Sementara itu Louis Schramm mengingatkan bahwa status tanah masih bermasalah dan statusnya yang terkesan ambigu bahkan rancu.
“Status tanah ini masih dalam masalah di gugat ahli waris karena belum adanya kompensasi, dan apa bisa Pemprov sebagai pemberi dana hibah menjadi penerima dana hibah tersebut,” tanya Schramm.
Menanggapi hal ini asisten I pemprov Sulut Denny Mangala mengatakan nomenklatur awal adalah Christian Center yang kemudian berubah menjadi Mission Center.

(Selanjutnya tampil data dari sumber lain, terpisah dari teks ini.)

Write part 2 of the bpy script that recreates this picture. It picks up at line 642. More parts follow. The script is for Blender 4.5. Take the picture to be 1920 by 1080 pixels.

“Jadi awal pembangunan tempat itu nomenklaturnya adalah Christian Center tapi dalam perkembangannya berubah menjadi Mission Center,” jelas Mangala.

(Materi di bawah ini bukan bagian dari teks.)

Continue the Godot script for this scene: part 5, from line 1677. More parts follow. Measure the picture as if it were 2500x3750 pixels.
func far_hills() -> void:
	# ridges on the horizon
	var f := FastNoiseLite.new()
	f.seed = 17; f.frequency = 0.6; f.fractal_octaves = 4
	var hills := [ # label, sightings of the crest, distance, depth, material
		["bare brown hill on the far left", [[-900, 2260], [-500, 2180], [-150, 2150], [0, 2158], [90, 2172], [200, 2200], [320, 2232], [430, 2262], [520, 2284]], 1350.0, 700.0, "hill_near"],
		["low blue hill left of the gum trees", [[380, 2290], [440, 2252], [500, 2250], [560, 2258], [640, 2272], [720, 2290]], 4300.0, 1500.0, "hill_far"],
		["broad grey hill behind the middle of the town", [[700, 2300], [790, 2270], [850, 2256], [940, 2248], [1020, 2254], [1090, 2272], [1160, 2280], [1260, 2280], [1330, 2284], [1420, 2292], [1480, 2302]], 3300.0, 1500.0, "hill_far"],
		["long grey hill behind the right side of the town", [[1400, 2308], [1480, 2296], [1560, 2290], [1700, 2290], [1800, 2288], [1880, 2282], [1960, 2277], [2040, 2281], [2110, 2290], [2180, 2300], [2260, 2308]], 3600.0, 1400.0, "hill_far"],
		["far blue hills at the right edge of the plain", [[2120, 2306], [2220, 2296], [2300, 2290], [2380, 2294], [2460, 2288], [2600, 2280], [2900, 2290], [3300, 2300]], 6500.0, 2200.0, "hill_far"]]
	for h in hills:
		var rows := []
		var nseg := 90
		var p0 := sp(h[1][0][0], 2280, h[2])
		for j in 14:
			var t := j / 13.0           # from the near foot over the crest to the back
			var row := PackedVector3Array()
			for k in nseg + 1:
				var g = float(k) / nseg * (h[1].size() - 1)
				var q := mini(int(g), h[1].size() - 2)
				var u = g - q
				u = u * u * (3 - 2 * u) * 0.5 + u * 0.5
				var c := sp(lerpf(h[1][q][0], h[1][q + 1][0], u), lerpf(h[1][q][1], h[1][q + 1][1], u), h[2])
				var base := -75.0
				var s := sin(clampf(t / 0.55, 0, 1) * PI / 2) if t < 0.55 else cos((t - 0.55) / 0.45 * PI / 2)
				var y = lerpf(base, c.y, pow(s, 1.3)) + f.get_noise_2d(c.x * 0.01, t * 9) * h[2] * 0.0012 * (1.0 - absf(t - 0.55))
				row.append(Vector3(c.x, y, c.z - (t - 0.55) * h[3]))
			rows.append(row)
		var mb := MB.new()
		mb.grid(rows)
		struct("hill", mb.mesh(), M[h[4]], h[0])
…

“Status hukum sampai saat ini masih milik pemprov, pada saat serah terima kemarin hanya pengelolaan yang di serahkan ke GMIM,” jelas Mangala.
Hal ini berangkat dari jumlah warga Kristen khususnya GMIM yang berjumlah 800 ribuan tapi belum ada tempat ibadah yang besar, yang bisa menampung 2000an warga, tambahnya.
“Bukan hanya itu saja tapi sebelumnya sudah di bangun tiga buah Islamic Center dan sudah di resmikan yang berada di lokasi Bolsel, Bolmut dan Bolmong,” urainya singkat.
Terungkapnya dana hibah yang tak pernah dibahas di DPRD Sulut tersebut, mendapatkan perhatian serius dari lembaga swadaya masyarakat aliansi masyarakat transparansi indonesia (LSM-AMTI).
Sebagai penggiat anti korupsi, LSM-AMTI melalui ketua umum DPP Tommy Turangan SH meminta agar APH dapat menindak lanjuti adanya kejanggalan pemberian dana hibah Pemprov Sulut untuk pembangunan GMIM Christian Center.
“Meminta agar aparat penegak hukum dapat menindak lanjuti temuan dari pansus LKPJ DPRD Sulut terkait adanya anggaran fantastis sebesar Rp.65 miliar dari Pemprov Sulut yang masuk ke laporan pansus LKPJ untuk pembangunan GMIM Christian Center, padahal ternyata anggaran tersebut tak pernah dibahas di DPRD Sulut,” ujar Turangan.
Ia pun dengan tegas mengatakan bahwa aparat penegak hukum dalam hal kepolisian dan kejaksaan untuk tidak pandang bulu dalam penegakan hukum.